At another stoppage, I saw a different great basketball cliche in action. Sophomore big man Daniel Ochefu was going up for a rebound when a teammate went over his back. It was an obvious foul, but the Villanova staffer who was reffing didn't make the call. (I later learned from Wright they do this on purpose to test their players.) Instead of protesting and getting mad at the slight, Ochefu turned his back and clapped his hands.

Wright stopped practice to recognize Ochefu -- not for some super-athletic play but for the type of mental toughness that makes teams like this overachieve.

That's a typical type of thing for Wright and his staff to focus on. They won't gush so much over a player making an open three as much as they gush over the good ball movement that got the player that shot.

All this is good coaching, and great teamwork, in action.

Arcidiacono told me this team truly feels like -- cliche alert! -- brothers. All summer these guys practiced together, ate together, lived together. Eight guys would go to a movie together. They'd visit Arcidiacono's family's house in nearby Bucks County. They'd all pile into three cars and head to a Chipotle in an adjacent town four or five times a week.

"It separates us from other teams," he told me. "I know we aren't the most talented, athletic team. We just have one common goal."

Is it tough to not let the recent national attention affect that grinding mentality? "Summer, we were all grinding, nobody thought of us then," Arcidiacono said. "Why would we change our mindset now that a few people voted for us?"

I wondered what it is about Wright that's brought him so much success -- making eight of the past nine NCAA Tournaments, including a Final Four in 2009 -- since he arrived at Villanova in 2001

"He's been here long enough to have established a culture and what our core values are," said athletic director Vince Nicastro, who hired Wright. "He looks very refined, very intelligent, very articulate, but he's a junkyard dog in terms of competing.
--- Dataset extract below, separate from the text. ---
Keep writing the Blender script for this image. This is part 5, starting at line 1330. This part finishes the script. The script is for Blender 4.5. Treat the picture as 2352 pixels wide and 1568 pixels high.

And that's the way his teams play. His teams are tough and gritty and get every 50/50 ball."

After watching practice, I went to a nearby pub to be a guest on Wright's radio show. The place was packed with Villanova fans, and Wright held court. Afterward, I sat down with Wright, his wife and his longtime best friend -- Wright's a Philly kid who grew up a Villanova fan -- to figure out how to build a program that takes every coaching cliche and puts it into practice.

He told me the key is recruiting the right guys -- not necessarily the five-star, one-and-done players but guys like senior forward James "Taj" Bell, the floor leader and hustler who might be this team's MVP.

"We want to work on our attitude and our approach to challenges," Wright told me. "We have made some mistakes in that area -- not in bad character but in not being interested in your attitude more than your game. It's an attitude that fits the culture of our schools."

If I had to boil down the Villanova philosophy to one phrase, it's that there's no space between players. I mean that metaphorically -- these guys are genuinely close -- as well as literally. Even in practice, there are very few gaps in their defense. One player helps, another rotates to cover. They all seem on the same philosophical page. That's a rare trait in college basketball.

This team does have NBA-level players -- like talented wing Jayvaughn Pinkston and Bell, who Wright believes could play in the league because of his solid shooting and ability to be a lockdown defender at multiple positions -- but these guys truly don't get caught up in that. Not now, anyway. Now they're ranked fourth in the nation, atop the new Big East and always focused on today's practice before tomorrow's game.

"If a guy comes here with a one-and-done mentality, all of the sudden we're asking about what you can do for your teammate, and how much you want to be part of something bigger than yourself," Wright said.

Fine: It's all one big, fat basketball-coaching cliche. But coaches use cliches like these for a reason: Getting players to believe in something bigger than themselves means playing as a team that's primed to win. And I'm not sure if any team in college hoops is as mentally tough, and as much on the same page, as Wright's young men.